** TASK STATEMENT **
Copy out all of the material, matching it word for word.

** AVAILABLE DATA **
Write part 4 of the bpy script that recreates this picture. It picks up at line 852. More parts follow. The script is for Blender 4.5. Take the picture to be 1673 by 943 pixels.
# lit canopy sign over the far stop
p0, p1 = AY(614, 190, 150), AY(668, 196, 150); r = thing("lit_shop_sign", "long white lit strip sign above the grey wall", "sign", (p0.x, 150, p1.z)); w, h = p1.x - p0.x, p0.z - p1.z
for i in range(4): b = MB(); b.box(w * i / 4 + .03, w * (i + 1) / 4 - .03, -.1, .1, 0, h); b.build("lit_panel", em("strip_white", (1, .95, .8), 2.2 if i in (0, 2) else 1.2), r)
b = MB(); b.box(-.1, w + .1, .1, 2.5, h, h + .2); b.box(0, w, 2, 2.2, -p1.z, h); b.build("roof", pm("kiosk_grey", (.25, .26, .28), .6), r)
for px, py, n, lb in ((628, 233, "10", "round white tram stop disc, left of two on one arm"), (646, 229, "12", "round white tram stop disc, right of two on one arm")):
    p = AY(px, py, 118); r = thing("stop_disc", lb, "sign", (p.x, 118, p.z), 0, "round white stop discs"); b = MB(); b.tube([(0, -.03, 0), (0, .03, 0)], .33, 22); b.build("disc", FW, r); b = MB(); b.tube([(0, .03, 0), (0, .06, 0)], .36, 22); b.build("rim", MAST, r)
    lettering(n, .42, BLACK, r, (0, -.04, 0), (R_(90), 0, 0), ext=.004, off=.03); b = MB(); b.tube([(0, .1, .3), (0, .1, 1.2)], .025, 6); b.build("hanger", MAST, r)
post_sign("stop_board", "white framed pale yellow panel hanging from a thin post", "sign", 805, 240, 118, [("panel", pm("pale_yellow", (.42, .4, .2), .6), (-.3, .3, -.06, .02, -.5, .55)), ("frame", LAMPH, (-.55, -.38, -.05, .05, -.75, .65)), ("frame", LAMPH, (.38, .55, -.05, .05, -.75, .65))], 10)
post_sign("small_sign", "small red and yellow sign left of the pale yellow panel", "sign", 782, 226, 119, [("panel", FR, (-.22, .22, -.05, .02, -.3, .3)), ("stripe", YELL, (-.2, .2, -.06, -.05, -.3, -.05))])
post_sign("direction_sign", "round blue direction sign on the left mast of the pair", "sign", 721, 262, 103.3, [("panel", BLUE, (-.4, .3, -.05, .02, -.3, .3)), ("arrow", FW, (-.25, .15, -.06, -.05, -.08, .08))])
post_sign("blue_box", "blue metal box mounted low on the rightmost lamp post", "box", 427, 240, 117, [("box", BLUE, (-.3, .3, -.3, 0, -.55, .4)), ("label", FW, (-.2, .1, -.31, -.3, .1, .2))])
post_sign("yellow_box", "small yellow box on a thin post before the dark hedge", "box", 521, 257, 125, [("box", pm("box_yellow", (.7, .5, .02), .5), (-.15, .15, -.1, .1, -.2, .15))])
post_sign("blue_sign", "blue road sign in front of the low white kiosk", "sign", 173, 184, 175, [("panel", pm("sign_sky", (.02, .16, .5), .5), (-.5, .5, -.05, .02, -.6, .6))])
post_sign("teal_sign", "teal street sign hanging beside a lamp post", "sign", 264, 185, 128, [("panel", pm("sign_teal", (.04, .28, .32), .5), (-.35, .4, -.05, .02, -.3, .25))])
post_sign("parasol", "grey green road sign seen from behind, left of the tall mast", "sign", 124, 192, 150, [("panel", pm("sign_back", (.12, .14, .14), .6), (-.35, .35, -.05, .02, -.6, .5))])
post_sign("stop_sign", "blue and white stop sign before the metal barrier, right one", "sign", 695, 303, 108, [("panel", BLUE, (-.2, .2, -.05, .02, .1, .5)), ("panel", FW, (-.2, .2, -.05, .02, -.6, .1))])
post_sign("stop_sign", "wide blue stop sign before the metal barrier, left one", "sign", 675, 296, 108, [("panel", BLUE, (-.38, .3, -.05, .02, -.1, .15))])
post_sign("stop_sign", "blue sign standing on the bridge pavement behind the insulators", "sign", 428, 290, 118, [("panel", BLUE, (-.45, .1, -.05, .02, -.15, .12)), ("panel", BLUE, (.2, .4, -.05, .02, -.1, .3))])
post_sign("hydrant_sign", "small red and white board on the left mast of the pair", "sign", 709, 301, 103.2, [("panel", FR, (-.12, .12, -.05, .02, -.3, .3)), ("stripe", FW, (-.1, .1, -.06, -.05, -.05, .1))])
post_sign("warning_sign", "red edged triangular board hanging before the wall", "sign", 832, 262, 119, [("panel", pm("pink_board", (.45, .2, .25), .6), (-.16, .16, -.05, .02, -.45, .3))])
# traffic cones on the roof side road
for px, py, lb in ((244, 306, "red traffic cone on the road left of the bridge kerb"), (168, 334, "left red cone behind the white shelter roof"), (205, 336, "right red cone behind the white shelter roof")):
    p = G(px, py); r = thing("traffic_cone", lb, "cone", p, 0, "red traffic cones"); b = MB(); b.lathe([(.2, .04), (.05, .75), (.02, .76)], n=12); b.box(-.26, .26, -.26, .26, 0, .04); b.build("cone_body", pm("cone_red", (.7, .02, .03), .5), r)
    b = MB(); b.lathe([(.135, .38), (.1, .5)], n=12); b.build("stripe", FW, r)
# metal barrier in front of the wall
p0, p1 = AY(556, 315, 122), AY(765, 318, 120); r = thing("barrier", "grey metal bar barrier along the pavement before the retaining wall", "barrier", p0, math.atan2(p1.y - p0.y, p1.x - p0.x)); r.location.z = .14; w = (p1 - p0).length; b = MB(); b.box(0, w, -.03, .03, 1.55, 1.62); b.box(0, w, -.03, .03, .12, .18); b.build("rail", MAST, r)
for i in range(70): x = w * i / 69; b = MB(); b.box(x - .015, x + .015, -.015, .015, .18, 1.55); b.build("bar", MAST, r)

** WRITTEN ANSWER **
Write part 4 of the bpy script that recreates this picture. It picks up at line 852. More parts follow. The script is for Blender 4.5. Take the picture to be 1673 by 943 pixels.
# lit canopy sign over the far stop
p0, p1 = AY(614, 190, 150), AY(668, 196, 150); r = thing("lit_shop_sign", "long white lit strip sign above the grey wall", "sign", (p0.x, 150, p1.z)); w, h = p1.x - p0.x, p0.z - p1.z
for i in range(4): b = MB(); b.box(w * i / 4 + .03, w * (i + 1) / 4 - .03, -.1, .1, 0, h); b.build("lit_panel", em("strip_white", (1, .95, .8), 2.2 if i in (0, 2) else 1.2), r)
b = MB(); b.box(-.1, w + .1, .1, 2.5, h, h + .2); b.box(0, w, 2, 2.2, -p1.z, h); b.build("roof", pm("kiosk_grey", (.25, .26, .28), .6), r)
for px, py, n, lb in ((628, 233, "10", "round white tram stop disc, left of two on one arm"), (646, 229, "12", "round white tram stop disc, right of two on one arm")):
    p = AY(px, py, 118); r = thing("stop_disc", lb, "sign", (p.x, 118, p.z), 0, "round white stop discs"); b = MB(); b.tube([(0, -.03, 0), (0, .03, 0)], .33, 22); b.build("disc", FW, r); b = MB(); b.tube([(0, .03, 0), (0, .06, 0)], .36, 22); b.build("rim", MAST, r)
    lettering(n, .42, BLACK, r, (0, -.04, 0), (R_(90), 0, 0), ext=.004, off=.03); b = MB(); b.tube([(0, .1, .3), (0, .1, 1.2)], .025, 6); b.build("hanger", MAST, r)
post_sign("stop_board", "white framed pale yellow panel hanging from a thin post", "sign", 805, 240, 118, [("panel", pm("pale_yellow", (.42, .4, .2), .6), (-.3, .3, -.06, .02, -.5, .55)), ("frame", LAMPH, (-.55, -.38, -.05, .05, -.75, .65)), ("frame", LAMPH, (.38, .55, -.05, .05, -.75, .65))], 10)
post_sign("small_sign", "small red and yellow sign left of the pale yellow panel", "sign", 782, 226, 119, [("panel", FR, (-.22, .22, -.05, .02, -.3, .3)), ("stripe", YELL, (-.2, .2, -.06, -.05, -.3, -.05))])
post_sign("direction_sign", "round blue direction sign on the left mast of the pair", "sign", 721, 262, 103.3, [("panel", BLUE, (-.4, .3, -.05, .02, -.3, .3)), ("arrow", FW, (-.25, .15, -.06, -.05, -.08, .08))])
post_sign("blue_box", "blue metal box mounted low on the rightmost lamp post", "box", 427, 240, 117, [("box", BLUE, (-.3, .3, -.3, 0, -.55, .4)), ("label", FW, (-.2, .1, -.31, -.3, .1, .2))])
post_sign("yellow_box", "small yellow box on a thin post before the dark hedge", "box", 521, 257, 125, [("box", pm("box_yellow", (.7, .5, .02), .5), (-.15, .15, -.1, .1, -.2, .15))])
post_sign("blue_sign", "blue road sign in front of the low white kiosk", "sign", 173, 184, 175, [("panel", pm("sign_sky", (.02, .16, .5), .5), (-.5, .5, -.05, .02, -.6, .6))])
post_sign("teal_sign", "teal street sign hanging beside a lamp post", "sign", 264, 185, 128, [("panel", pm("sign_teal", (.04, .28, .32), .5), (-.35, .4, -.05, .02, -.3, .25))])
post_sign("parasol", "grey green road sign seen from behind, left of the tall mast", "sign", 124, 192, 150, [("panel", pm("sign_back", (.12, .14, .14), .6), (-.35, .35, -.05, .02, -.6, .5))])
post_sign("stop_sign", "blue and white stop sign before the metal barrier, right one", "sign", 695, 303, 108, [("panel", BLUE, (-.2, .2, -.05, .02, .1, .5)), ("panel", FW, (-.2, .2, -.05, .02, -.6, .1))])
post_sign("stop_sign", "wide blue stop sign before the metal barrier, left one", "sign", 675, 296, 108, [("panel", BLUE, (-.38, .3, -.05, .02, -.1, .15))])
post_sign("stop_sign", "blue sign standing on the bridge pavement behind the insulators", "sign", 428, 290, 118, [("panel", BLUE, (-.45, .1, -.05, .02, -.15, .12)), ("panel", BLUE, (.2, .4, -.05, .02, -.1, .3))])
post_sign("hydrant_sign", "small red and white board on the left mast of the pair", "sign", 709, 301, 103.2, [("panel", FR, (-.12, .12, -.05, .02, -.3, .3)), ("stripe", FW, (-.1, .1, -.06, -.05, -.05, .1))])
post_sign("warning_sign", "red edged triangular board hanging before the wall", "sign", 832, 262, 119, [("panel", pm("pink_board", (.45, .2, .25), .6), (-.16, .16, -.05, .02, -.45, .3))])
# traffic cones on the roof side road
for px, py, lb in ((244, 306, "red traffic cone on the road left of the bridge kerb"), (168, 334, "left red cone behind the white shelter roof"), (205, 336, "right red cone behind the white shelter roof")):
    p = G(px, py); r = thing("traffic_cone", lb, "cone", p, 0, "red traffic cones"); b = MB(); b.lathe([(.2, .04), (.05, .75), (.02, .76)], n=12); b.box(-.26, .26, -.26, .26, 0, .04); b.build("cone_body", pm("cone_red", (.7, .02, .03), .5), r)
    b = MB(); b.lathe([(.135, .38), (.1, .5)], n=12); b.build("stripe", FW, r)
# metal barrier in front of the wall
p0, p1 = AY(556, 315, 122), AY(765, 318, 120); r = thing("barrier", "grey metal bar barrier along the pavement before the retaining wall", "barrier", p0, math.atan2(p1.y - p0.y, p1.x - p0.x)); r.location.z = .14; w = (p1 - p0).length; b = MB(); b.box(0, w, -.03, .03, 1.55, 1.62); b.box(0, w, -.03, .03, .12, .18); b.build("rail", MAST, r)
for i in range(70): x = w * i / 69; b = MB(); b.box(x - .015, x + .015, -.015, .015, .18, 1.55); b.build("bar", MAST, r)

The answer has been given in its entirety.